## BEGIN
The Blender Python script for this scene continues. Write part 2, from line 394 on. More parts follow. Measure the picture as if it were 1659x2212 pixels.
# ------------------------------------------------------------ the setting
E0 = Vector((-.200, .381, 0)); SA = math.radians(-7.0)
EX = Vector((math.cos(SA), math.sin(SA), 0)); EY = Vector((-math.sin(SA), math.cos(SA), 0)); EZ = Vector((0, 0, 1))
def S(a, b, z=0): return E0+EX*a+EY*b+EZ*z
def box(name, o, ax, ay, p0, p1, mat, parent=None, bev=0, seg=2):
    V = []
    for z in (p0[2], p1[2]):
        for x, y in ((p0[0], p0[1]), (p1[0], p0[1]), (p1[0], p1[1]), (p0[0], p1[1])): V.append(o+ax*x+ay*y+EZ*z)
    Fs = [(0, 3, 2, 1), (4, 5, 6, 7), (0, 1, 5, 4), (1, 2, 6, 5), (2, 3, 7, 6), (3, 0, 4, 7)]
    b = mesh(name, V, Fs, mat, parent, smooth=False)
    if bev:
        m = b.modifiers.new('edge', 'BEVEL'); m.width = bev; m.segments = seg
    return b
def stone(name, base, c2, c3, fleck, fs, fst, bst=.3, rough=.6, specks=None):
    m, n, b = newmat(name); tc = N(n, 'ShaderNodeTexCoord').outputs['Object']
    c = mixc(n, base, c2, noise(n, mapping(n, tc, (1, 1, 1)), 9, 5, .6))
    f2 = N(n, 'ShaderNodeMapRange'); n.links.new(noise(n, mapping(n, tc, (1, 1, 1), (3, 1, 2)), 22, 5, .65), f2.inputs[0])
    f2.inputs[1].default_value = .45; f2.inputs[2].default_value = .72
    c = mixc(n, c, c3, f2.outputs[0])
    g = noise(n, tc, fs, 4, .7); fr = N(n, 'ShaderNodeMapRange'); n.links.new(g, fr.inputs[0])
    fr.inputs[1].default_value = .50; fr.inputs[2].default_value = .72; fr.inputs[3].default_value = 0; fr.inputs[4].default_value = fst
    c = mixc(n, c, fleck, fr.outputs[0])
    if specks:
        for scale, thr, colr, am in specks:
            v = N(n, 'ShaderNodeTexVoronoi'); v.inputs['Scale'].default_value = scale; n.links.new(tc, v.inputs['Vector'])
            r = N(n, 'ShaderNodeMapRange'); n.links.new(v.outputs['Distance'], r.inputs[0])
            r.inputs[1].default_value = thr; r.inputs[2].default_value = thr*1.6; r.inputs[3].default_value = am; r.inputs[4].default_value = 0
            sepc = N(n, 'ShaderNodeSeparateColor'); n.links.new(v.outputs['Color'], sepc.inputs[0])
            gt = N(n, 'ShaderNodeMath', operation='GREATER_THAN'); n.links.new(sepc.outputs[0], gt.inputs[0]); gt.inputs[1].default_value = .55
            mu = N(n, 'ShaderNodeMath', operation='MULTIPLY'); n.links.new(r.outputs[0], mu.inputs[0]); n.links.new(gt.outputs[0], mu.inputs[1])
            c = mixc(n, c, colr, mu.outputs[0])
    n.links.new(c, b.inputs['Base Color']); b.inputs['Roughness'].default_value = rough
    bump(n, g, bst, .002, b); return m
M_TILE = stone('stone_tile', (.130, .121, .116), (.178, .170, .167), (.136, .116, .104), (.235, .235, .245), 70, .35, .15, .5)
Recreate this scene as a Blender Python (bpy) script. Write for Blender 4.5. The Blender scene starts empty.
## END
EXERCISE BRIEF.
From the data above, count the lines where "script" occurs and give that figure and nothing else.

REPLY.
2